My favorite greasy chopstick joint

I love the sounds of the Feng Cheng restaurant, one of my favorite places to eat in Taipei. I try to sit by the kitchen door, so I can hear the stove, roaring as loud as a blast furnace smelting iron. There’s a crackle and sizzle as the cook tosses something – maybe shrimp – into a wok. Then the rhythmic din of clanging and scraping, the tinny tune of metal on metal, begins as the stir frying starts. It’s over in about three minutes, then there’s a pause, and it begins again and again and again.

Up front, the woman working at the counter shouts orders in clucky Cantonese to a guy working at the butcher station at the restaurant’s front window. He chops up chicken and duck with glazed brown skins on a circular wooden block. Fans mounted on the walls whir and hum as they cool the crowded restaurant with 12 or so tables. A group of college students, sitting in the back corner with their backpacks in their laps, are lost in a loud, animated debate.

Feng Cheng is a Cantonese-style greasy chopstick joint in an alley off Roosevelt Road in the Gongguan area near National Taiwan University. It literally hasn’t changed since I first started eating there 30 years ago. Every time I move away from Taiwan and return, I go back to the neighborhood thinking that the restaurant will probably be gone, replaced by a bubble-tea shop or claw-machine game place or some other trendy outlet. But to my delight and astonishment, it survives and thrives.

When I first arrived in Taipei, I used to find the restaurant extremely intimidating. That’s because the only menu was the one hanging on the wall, written vertically in red and black Chinese characters displayed in a series of long picture frames.

I usually avoided these types of eateries when not dining with Taiwanese friends because I had just started studying Mandarin and couldn’t read the menu. I would stick to buffets that allowed me to see what was on offer and simply point to the things I wanted. But buffets get old really fast, and after four months of them, I needed to try something else.

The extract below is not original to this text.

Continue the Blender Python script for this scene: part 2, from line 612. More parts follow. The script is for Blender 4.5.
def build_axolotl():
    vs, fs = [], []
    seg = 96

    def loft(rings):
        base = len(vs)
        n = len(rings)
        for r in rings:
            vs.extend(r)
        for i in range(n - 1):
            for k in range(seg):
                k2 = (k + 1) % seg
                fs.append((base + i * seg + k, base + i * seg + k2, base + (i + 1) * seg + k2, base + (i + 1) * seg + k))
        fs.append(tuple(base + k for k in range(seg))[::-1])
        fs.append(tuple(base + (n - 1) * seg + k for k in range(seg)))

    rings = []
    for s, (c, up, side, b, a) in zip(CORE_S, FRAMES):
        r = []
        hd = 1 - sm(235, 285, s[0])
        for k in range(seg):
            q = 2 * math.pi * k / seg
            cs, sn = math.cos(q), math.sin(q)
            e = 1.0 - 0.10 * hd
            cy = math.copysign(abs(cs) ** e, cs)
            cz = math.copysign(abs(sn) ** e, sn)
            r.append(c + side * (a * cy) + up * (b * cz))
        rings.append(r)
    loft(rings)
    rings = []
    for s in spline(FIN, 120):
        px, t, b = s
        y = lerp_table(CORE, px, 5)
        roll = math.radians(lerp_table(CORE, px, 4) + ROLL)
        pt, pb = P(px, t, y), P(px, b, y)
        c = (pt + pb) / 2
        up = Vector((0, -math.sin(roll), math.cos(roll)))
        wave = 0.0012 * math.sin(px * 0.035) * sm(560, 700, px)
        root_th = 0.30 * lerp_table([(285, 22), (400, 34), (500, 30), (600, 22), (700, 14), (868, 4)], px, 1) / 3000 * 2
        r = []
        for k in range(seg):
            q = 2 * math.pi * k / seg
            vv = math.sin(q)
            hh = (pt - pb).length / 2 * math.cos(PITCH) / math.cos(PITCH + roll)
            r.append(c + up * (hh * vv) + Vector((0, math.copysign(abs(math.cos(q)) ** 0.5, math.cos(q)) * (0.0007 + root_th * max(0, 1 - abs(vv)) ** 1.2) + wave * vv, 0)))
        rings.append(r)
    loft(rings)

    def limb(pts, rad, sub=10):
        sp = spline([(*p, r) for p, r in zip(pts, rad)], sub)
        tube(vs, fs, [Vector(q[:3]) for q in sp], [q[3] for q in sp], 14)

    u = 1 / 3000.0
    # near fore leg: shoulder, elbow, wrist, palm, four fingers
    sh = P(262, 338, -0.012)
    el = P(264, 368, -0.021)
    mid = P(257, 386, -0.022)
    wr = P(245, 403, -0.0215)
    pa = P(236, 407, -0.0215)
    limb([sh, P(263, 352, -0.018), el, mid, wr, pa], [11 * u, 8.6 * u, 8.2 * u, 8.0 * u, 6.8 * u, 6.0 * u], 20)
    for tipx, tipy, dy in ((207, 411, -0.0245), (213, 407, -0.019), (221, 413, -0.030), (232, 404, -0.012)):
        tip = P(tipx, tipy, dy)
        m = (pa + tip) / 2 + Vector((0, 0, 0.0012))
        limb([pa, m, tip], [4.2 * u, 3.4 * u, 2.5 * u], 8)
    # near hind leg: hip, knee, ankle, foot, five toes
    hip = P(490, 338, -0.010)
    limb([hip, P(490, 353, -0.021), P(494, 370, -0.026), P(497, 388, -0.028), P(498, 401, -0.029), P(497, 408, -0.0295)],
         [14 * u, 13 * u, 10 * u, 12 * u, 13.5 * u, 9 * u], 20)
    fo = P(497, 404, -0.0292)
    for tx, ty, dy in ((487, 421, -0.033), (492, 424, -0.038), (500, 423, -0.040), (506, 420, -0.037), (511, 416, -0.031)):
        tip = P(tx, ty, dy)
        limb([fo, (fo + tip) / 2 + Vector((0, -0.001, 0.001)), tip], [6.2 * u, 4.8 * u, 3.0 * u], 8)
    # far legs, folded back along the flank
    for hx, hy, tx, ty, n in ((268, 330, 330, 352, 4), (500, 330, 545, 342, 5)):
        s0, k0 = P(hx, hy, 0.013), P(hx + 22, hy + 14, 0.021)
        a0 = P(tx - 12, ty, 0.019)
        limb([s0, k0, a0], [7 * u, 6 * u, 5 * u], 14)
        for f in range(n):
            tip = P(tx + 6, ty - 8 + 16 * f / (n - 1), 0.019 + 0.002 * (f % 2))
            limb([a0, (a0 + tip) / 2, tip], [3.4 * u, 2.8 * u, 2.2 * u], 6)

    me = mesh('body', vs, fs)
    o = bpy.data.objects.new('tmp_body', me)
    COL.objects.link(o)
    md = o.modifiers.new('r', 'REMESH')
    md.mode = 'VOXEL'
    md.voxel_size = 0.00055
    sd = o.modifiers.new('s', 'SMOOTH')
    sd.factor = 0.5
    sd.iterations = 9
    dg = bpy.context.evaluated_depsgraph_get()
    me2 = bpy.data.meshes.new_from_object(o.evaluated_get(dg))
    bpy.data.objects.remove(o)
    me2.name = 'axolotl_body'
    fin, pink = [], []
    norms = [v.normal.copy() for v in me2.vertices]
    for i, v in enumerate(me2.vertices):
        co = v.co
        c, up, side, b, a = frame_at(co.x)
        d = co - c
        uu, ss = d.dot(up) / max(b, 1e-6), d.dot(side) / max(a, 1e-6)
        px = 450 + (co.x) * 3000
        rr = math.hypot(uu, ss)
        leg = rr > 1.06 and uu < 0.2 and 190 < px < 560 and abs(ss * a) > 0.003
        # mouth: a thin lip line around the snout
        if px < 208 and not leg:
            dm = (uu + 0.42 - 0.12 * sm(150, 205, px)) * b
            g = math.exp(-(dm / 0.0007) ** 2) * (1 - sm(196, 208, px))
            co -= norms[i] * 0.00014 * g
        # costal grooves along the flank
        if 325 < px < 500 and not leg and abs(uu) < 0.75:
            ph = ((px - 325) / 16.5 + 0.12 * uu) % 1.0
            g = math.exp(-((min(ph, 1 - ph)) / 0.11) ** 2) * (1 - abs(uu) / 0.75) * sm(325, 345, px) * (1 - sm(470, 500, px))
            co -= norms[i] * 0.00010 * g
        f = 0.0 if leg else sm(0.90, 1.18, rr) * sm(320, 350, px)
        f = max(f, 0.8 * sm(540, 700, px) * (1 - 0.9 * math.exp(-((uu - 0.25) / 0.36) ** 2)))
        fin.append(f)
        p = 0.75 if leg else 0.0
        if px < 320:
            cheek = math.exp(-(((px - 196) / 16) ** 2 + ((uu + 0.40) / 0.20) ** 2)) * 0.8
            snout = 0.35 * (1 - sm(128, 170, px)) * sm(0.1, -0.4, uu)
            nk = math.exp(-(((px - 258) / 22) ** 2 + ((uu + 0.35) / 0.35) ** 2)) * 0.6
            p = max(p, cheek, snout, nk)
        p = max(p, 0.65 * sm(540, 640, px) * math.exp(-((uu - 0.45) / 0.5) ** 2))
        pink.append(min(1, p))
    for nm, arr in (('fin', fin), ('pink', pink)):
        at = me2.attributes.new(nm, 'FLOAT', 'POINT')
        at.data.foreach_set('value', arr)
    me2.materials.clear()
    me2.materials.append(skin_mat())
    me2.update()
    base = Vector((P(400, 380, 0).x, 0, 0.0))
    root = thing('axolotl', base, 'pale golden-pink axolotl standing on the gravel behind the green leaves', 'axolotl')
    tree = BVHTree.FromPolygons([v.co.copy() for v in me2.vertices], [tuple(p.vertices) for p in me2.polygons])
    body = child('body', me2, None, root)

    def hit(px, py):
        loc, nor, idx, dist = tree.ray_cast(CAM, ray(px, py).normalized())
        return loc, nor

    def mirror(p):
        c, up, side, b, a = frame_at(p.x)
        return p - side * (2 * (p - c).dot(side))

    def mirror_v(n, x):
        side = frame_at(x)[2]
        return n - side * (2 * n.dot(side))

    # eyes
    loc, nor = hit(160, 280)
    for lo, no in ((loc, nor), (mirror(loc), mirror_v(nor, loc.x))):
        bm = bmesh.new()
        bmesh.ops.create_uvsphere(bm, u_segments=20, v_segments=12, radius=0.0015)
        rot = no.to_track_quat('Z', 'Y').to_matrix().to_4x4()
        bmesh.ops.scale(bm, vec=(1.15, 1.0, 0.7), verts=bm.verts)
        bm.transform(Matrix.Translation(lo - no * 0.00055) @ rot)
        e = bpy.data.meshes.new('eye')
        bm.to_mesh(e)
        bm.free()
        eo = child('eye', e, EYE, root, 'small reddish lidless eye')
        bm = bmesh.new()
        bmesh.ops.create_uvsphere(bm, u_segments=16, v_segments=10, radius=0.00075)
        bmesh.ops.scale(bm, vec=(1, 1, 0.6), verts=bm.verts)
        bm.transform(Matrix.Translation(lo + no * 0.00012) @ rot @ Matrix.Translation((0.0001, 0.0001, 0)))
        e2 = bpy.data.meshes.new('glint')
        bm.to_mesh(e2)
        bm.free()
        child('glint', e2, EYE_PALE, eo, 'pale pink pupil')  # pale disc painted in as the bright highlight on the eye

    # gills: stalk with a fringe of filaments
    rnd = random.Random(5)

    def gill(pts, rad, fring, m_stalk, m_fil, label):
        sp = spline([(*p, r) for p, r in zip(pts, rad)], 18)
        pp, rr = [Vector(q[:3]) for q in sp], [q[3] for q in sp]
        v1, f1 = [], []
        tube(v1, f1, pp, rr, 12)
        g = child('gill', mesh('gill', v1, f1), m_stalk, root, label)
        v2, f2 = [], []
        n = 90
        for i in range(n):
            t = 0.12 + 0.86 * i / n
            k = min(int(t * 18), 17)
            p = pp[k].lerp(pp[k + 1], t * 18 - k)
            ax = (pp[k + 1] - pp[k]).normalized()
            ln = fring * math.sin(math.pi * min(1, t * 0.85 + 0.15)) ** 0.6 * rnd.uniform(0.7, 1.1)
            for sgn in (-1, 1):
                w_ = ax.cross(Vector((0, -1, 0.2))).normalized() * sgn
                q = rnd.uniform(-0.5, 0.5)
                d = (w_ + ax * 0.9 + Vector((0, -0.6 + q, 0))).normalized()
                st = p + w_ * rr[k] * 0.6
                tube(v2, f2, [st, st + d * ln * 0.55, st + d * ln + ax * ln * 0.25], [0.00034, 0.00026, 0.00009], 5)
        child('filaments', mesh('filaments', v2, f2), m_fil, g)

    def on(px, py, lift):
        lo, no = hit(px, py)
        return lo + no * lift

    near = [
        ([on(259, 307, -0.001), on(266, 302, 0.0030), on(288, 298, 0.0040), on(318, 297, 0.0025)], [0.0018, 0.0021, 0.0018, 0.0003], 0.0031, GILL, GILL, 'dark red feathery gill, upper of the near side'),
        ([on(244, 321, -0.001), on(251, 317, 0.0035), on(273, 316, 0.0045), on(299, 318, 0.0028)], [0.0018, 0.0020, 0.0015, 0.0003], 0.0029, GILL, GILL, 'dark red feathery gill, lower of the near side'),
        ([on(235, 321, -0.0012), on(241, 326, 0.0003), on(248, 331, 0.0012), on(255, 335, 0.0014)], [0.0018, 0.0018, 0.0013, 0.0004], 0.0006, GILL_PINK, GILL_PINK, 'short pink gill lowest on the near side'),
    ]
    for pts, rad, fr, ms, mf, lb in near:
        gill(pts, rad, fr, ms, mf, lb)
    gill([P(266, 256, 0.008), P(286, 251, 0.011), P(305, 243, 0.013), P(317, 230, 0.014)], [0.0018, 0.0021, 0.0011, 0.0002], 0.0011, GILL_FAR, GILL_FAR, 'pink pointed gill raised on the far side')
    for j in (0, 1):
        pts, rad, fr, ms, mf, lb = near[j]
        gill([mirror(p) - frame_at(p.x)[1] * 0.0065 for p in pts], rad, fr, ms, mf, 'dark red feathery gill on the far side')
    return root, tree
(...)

One day a classmate took me to Feng Cheng and changed my culinary life by teaching me four words: “Cha Shao Chao Mian” – barbecue pork with fried noodles. The sweet pieces of pork mixed with bok choy on a bed of crispy yellow egg noodles, smothered in a brown sauce, became my signature dish and saved me from the monotony of buffets.

I’m an adventurous eater and enjoy trying new restaurants and sampling trendy new cuisine. But as I try to keep up with the world’s constant change, it’s comforting to know there’s a place out there that’s stuck in time – a place that has found a winning formula, an unpretentious identity, and is sticking to it.